The interest they charge is way too far out of bounds for us.
This sounds very much like loan sharks used to be.
But being “INC.” they’re legitimate enterprises! hummmmmp! :-\
Are they still called “loan sharks”? Or did peta influence the think tanks, that the word might hurt the big fishies feelings?
Thank you and God Bless America!
Ron 's reply:
March 14th, 2008
They were giving sharks a bad name.
Ron 's reply:
March 14th, 2008
Me neither. Makes me wonder how they can sleep at night.
Ron 's reply:
March 14th, 2008
What would be nice is for the military to make reading PF blogs a mandatory requirement for the military, especially The Wisdom Journal, Debt Free Revolution, Frugal Dad, My Dollar Plan, etc!
Ron 's reply:
March 14th, 2008
Yeah, it would be one thing if you were creating value in someone’s life, but the only thing these loans create is despair.

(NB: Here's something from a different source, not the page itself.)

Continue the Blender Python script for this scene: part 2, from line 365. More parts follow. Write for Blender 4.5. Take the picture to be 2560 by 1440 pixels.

And the guy who closed shop because 36% was too low, maybe he was borrowing from other payday lenders to lend to his own payday clients.
Ron 's reply:
March 17th, 2008
I agree. I understand risk and making money because of it, but the rates and fees on these loans is out of hand. If people need an advance so bad that they’re willing to pay those rates and fees, what have we become as a society?
Ron 's reply:
March 17th, 2008
I would hope! But there are other payday lenders in Portland that are figuring ways to get around the 36% cap by instituting certain “fees.”